Supplied records
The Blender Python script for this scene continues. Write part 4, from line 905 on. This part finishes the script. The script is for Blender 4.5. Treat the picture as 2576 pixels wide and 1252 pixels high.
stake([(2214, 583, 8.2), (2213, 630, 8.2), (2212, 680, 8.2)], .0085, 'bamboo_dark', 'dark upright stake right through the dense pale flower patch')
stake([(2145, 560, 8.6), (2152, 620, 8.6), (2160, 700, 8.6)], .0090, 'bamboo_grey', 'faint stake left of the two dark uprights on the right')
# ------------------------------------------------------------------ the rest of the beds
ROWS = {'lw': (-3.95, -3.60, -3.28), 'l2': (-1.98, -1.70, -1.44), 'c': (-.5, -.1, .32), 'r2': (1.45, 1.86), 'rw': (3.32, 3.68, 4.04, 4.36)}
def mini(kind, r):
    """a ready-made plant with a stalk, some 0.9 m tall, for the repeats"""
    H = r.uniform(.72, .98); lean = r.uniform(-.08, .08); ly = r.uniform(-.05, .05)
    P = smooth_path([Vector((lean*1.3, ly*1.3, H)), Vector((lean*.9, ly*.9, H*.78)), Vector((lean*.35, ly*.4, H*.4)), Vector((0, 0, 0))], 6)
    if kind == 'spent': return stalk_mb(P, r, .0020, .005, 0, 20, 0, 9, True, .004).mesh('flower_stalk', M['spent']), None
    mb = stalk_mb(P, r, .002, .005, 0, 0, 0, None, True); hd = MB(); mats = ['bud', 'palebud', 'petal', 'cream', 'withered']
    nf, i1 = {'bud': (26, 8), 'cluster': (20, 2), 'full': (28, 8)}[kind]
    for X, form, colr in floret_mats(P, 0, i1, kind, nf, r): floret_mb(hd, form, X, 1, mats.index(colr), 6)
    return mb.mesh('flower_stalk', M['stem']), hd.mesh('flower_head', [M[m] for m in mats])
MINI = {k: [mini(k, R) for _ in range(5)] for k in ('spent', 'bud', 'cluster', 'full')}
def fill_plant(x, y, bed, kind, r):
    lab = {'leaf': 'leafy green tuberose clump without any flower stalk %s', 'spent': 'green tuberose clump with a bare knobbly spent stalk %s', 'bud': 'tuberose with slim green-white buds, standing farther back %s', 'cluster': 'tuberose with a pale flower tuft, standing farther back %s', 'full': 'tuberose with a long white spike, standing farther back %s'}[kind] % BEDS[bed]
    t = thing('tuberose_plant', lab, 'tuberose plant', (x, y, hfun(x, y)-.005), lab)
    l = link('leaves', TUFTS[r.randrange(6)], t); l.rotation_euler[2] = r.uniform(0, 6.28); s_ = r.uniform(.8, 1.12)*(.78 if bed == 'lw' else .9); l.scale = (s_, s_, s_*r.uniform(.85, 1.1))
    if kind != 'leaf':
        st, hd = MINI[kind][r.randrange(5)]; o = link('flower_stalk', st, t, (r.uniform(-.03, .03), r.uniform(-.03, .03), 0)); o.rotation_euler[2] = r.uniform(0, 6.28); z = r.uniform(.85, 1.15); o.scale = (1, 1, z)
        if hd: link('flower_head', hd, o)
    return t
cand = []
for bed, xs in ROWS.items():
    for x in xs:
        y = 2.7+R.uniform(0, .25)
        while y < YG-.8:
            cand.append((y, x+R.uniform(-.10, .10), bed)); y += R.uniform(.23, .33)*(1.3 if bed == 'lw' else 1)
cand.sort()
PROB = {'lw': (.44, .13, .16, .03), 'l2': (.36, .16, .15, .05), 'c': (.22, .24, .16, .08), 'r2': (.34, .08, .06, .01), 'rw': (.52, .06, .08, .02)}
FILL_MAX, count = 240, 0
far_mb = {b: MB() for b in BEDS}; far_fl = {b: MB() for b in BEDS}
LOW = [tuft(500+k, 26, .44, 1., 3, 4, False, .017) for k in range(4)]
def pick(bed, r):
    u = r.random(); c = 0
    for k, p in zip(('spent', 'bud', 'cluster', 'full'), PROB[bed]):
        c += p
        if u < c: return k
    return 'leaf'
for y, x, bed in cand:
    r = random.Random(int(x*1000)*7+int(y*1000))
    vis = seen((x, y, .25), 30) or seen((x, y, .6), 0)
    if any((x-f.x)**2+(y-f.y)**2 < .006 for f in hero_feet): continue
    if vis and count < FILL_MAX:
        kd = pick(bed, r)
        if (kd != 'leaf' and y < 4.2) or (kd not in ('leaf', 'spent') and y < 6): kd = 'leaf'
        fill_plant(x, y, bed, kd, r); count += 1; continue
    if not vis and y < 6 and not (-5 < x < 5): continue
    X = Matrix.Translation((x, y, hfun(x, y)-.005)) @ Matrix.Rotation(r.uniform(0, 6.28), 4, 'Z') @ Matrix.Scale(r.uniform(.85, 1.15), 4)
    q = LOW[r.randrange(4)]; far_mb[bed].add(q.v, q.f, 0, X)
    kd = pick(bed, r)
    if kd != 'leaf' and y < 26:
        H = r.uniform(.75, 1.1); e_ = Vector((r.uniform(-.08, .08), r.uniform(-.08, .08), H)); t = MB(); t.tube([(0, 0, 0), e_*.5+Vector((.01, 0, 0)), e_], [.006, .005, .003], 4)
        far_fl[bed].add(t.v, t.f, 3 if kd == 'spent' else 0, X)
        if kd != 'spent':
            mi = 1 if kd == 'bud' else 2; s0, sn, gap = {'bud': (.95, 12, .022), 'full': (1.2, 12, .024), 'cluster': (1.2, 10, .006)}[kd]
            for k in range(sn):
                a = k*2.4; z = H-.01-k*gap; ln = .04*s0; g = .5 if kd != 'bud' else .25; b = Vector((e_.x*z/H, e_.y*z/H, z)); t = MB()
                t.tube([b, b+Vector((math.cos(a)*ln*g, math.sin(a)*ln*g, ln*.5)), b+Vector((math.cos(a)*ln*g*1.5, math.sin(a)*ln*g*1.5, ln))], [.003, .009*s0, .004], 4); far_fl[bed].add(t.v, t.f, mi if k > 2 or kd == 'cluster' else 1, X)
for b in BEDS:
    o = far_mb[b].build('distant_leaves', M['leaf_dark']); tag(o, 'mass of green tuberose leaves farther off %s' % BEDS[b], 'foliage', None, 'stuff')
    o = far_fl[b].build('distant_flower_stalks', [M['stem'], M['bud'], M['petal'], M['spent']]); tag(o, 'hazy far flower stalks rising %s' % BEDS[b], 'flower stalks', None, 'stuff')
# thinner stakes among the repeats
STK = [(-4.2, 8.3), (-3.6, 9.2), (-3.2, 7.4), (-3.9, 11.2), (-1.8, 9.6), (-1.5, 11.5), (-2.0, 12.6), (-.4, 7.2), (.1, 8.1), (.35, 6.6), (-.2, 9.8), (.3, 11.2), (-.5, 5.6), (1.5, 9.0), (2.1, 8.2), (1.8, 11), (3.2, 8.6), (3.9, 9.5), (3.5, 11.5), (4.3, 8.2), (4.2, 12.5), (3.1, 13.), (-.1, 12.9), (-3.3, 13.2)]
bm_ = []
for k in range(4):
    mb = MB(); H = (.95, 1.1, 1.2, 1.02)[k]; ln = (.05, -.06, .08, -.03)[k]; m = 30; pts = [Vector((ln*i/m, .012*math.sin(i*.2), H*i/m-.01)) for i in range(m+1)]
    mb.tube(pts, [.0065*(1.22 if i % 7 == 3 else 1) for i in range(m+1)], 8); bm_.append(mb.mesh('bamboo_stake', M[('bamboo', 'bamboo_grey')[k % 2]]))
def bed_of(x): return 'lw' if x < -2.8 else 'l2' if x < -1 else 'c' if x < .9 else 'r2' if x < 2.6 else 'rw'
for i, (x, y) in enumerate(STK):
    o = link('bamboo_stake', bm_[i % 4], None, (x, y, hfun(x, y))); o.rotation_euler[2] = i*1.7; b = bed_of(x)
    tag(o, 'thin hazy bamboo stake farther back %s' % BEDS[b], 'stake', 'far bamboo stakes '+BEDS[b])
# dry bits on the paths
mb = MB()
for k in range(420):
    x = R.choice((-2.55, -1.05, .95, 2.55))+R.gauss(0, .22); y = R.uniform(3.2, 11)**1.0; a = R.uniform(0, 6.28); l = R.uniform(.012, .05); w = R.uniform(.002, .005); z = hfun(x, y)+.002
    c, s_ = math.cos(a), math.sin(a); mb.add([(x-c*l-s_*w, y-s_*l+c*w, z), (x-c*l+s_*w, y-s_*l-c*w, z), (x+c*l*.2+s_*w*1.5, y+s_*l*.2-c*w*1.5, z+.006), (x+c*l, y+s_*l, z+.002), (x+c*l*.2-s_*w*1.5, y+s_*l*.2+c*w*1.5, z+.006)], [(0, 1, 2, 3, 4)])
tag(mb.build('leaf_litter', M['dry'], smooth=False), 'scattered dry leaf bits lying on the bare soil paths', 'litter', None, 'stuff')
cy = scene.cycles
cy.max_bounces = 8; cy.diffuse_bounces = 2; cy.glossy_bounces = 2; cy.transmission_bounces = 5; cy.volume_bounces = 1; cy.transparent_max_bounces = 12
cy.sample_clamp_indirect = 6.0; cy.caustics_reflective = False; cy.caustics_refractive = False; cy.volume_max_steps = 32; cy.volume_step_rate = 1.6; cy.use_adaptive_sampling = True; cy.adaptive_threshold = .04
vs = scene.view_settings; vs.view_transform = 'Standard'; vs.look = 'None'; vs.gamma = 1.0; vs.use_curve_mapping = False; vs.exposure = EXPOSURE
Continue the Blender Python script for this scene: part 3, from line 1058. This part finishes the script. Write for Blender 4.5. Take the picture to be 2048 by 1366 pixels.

Aim
Review the material and copy each line in which the word "this" appears.

Completed exercise
The Blender Python script for this scene continues. Write part 4, from line 905 on. This part finishes the script. The script is for Blender 4.5. Treat the picture as 2576 pixels wide and 1252 pixels high.
Continue the Blender Python script for this scene: part 3, from line 1058. This part finishes the script. Write for Blender 4.5. Take the picture to be 2048 by 1366 pixels.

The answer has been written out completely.